YOUR TASK:
Transcribe the data in full and exactly, omitting any pictures.

SUPPLIED INFORMATION:
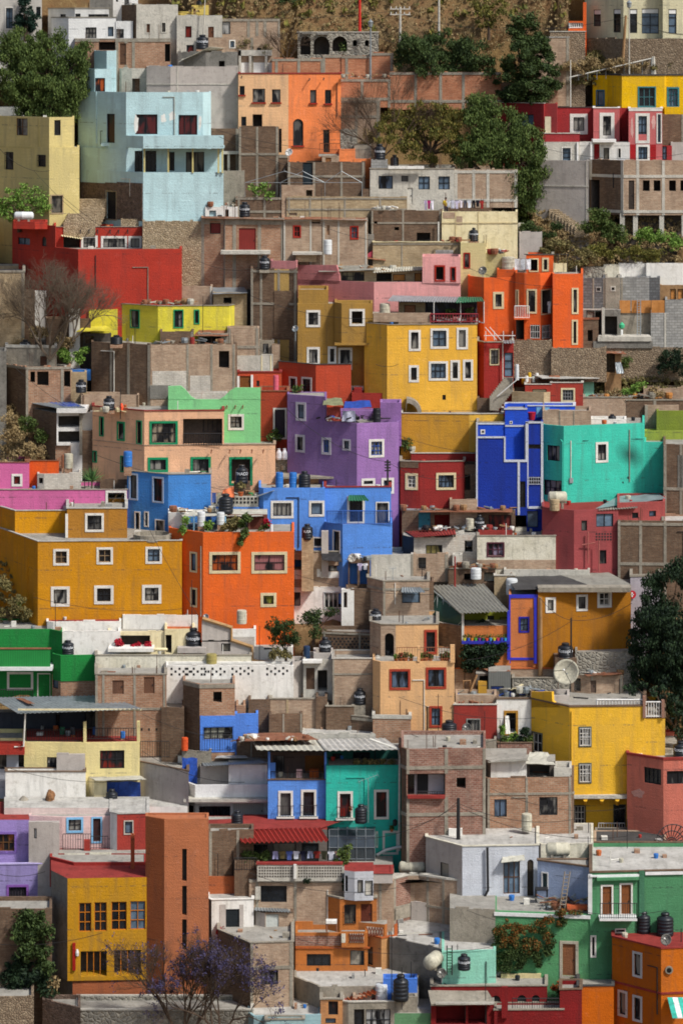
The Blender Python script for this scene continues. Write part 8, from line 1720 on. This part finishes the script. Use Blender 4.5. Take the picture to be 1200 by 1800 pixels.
# ================================================================= trees, shrubs, poles and cables
tree('big round green pepper tree at the upper left, in front of brick ruins', 75, 215, Yp(215)-.4, [(40, 75, 30, 26), (85, 78, 36, 30), (130, 115, 28, 34), (35, 125, 32, 34), (80, 130, 45, 40), (120, 165, 32, 30), (50, 175, 40, 30), (95, 190, 40, 22), (20, 100, 24, 30), (140, 90, 20, 24), (60, 105, 40, 34), (110, 150, 44, 30), (25, 160, 26, 30), (15, 70, 16, 20)], 'mid', 'pepper_tree', n=190, size=.1, clump=.5, droop=.45, tr=.25, dens=1.1, dy=2.0)
tree('dark conifer at the top left corner', 46, 60, Yp(60)-.8, [(46, 10, 14, 16), (48, 30, 20, 14), (44, 44, 26, 12), (44, -8, 8, 12)], 'pine', 'conifer', n=70, size=.12, clump=.35, tr=.15)
tree('wide dark green tree above the orange brick walls, top centre right', 770, 150, Yp(150)+.8, [(720, 80, 30, 25), (770, 78, 40, 28), (820, 85, 36, 30), (745, 108, 40, 25), (800, 112, 40, 22), (845, 110, 26, 24), (706, 102, 22, 22), (780, 132, 22, 16), (850, 135, 14, 14)], 'dark', n=190, size=.1, clump=.5, droop=.35, tr=.25, dens=1.1, dy=2)
tree('tall dark cypress-like tree beside the white roof room', 925, 185, Yp(185)+.2, [(905, 55, 16, 30), (925, 60, 22, 35), (945, 90, 26, 35), (915, 105, 38, 35), (958, 135, 30, 32), (900, 145, 32, 32), (935, 160, 40, 28), (890, 175, 16, 12)], 'dark', 'cypress_tree', n=160, size=.11, clump=.45, tr=.22, dens=1.1, dy=2)
tree('grey-green tree on the bare hill at the top, right of the poles', 858, 58, Yp(58)+1.2, [(845, 10, 18, 18), (870, 15, 24, 20), (858, 35, 22, 14)], 'olive', n=45, size=.11, clump=.4, tr=.12)
tree('olive yellow thin-leaved tree with brown tints, upper centre right', 760, 290, Yp(290)+.6, [(690, 215, 22, 24), (720, 205, 30, 28), (760, 200, 34, 26), (800, 205, 28, 28), (735, 240, 34, 24), (785, 245, 34, 26), (700, 250, 22, 20), (760, 270, 34, 16), (815, 265, 22, 20), (675, 235, 16, 22), (740, 222, 40, 24), (780, 222, 36, 24), (720, 262, 30, 16), (800, 250, 26, 24)], 'yel', n=120, size=.095, clump=.5, droop=.1, tr=.2, dens=.75, dy=2)
tree('tall green pepper tree with drooping boughs beside the red house', 885, 385, Yp(300)-.4, [(830, 185, 28, 26), (865, 180, 28, 24), (850, 215, 40, 32), (890, 225, 40, 36), (925, 240, 30, 34), (840, 250, 40, 30), (870, 265, 36, 32), (915, 285, 32, 34), (820, 275, 26, 20), (925, 330, 28, 34), (925, 365, 26, 28), (940, 392, 26, 18), (948, 300, 16, 26), (905, 315, 20, 24), (940, 270, 20, 26), (960, 400, 20, 12)], 'mid', 'pepper_tree', n=190, size=.1, clump=.5, droop=.5, tr=.28, dens=1.1, dy=2.4)
bare_tree('leafless brown twiggy tree before the pink brick wall, upper centre', 672, 268, Yp(268)-.6, 130, lev=8, r=.07, stems=4, spread=.5, kk=.27)
bare_tree('leafless grey shrub on the hill beside the arched wall', 505, 100, Yp(100)-.4, 60, name='bare_shrub', lev=6, r=.05, stems=3, kk=.3)
bare_tree('large leafless pale-barked tree before the dark red house, left', 88, 622, Yp(622)-1.2, 165, lev=9, r=.11, c='barkm', stems=3, spread=.62, kk=.25)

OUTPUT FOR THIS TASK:
The Blender Python script for this scene continues. Write part 8, from line 1720 on. This part finishes the script. Use Blender 4.5. Take the picture to be 1200 by 1800 pixels.
# ================================================================= trees, shrubs, poles and cables
tree('big round green pepper tree at the upper left, in front of brick ruins', 75, 215, Yp(215)-.4, [(40, 75, 30, 26), (85, 78, 36, 30), (130, 115, 28, 34), (35, 125, 32, 34), (80, 130, 45, 40), (120, 165, 32, 30), (50, 175, 40, 30), (95, 190, 40, 22), (20, 100, 24, 30), (140, 90, 20, 24), (60, 105, 40, 34), (110, 150, 44, 30), (25, 160, 26, 30), (15, 70, 16, 20)], 'mid', 'pepper_tree', n=190, size=.1, clump=.5, droop=.45, tr=.25, dens=1.1, dy=2.0)
tree('dark conifer at the top left corner', 46, 60, Yp(60)-.8, [(46, 10, 14, 16), (48, 30, 20, 14), (44, 44, 26, 12), (44, -8, 8, 12)], 'pine', 'conifer', n=70, size=.12, clump=.35, tr=.15)
tree('wide dark green tree above the orange brick walls, top centre right', 770, 150, Yp(150)+.8, [(720, 80, 30, 25), (770, 78, 40, 28), (820, 85, 36, 30), (745, 108, 40, 25), (800, 112, 40, 22), (845, 110, 26, 24), (706, 102, 22, 22), (780, 132, 22, 16), (850, 135, 14, 14)], 'dark', n=190, size=.1, clump=.5, droop=.35, tr=.25, dens=1.1, dy=2)
tree('tall dark cypress-like tree beside the white roof room', 925, 185, Yp(185)+.2, [(905, 55, 16, 30), (925, 60, 22, 35), (945, 90, 26, 35), (915, 105, 38, 35), (958, 135, 30, 32), (900, 145, 32, 32), (935, 160, 40, 28), (890, 175, 16, 12)], 'dark', 'cypress_tree', n=160, size=.11, clump=.45, tr=.22, dens=1.1, dy=2)
tree('grey-green tree on the bare hill at the top, right of the poles', 858, 58, Yp(58)+1.2, [(845, 10, 18, 18), (870, 15, 24, 20), (858, 35, 22, 14)], 'olive', n=45, size=.11, clump=.4, tr=.12)
tree('olive yellow thin-leaved tree with brown tints, upper centre right', 760, 290, Yp(290)+.6, [(690, 215, 22, 24), (720, 205, 30, 28), (760, 200, 34, 26), (800, 205, 28, 28), (735, 240, 34, 24), (785, 245, 34, 26), (700, 250, 22, 20), (760, 270, 34, 16), (815, 265, 22, 20), (675, 235, 16, 22), (740, 222, 40, 24), (780, 222, 36, 24), (720, 262, 30, 16), (800, 250, 26, 24)], 'yel', n=120, size=.095, clump=.5, droop=.1, tr=.2, dens=.75, dy=2)
tree('tall green pepper tree with drooping boughs beside the red house', 885, 385, Yp(300)-.4, [(830, 185, 28, 26), (865, 180, 28, 24), (850, 215, 40, 32), (890, 225, 40, 36), (925, 240, 30, 34), (840, 250, 40, 30), (870, 265, 36, 32), (915, 285, 32, 34), (820, 275, 26, 20), (925, 330, 28, 34), (925, 365, 26, 28), (940, 392, 26, 18), (948, 300, 16, 26), (905, 315, 20, 24), (940, 270, 20, 26), (960, 400, 20, 12)], 'mid', 'pepper_tree', n=190, size=.1, clump=.5, droop=.5, tr=.28, dens=1.1, dy=2.4)
bare_tree('leafless brown twiggy tree before the pink brick wall, upper centre', 672, 268, Yp(268)-.6, 130, lev=8, r=.07, stems=4, spread=.5, kk=.27)
bare_tree('leafless grey shrub on the hill beside the arched wall', 505, 100, Yp(100)-.4, 60, name='bare_shrub', lev=6, r=.05, stems=3, kk=.3)
bare_tree('large leafless pale-barked tree before the dark red house, left', 88, 622, Yp(622)-1.2, 165, lev=9, r=.11, c='barkm', stems=3, spread=.62, kk=.25)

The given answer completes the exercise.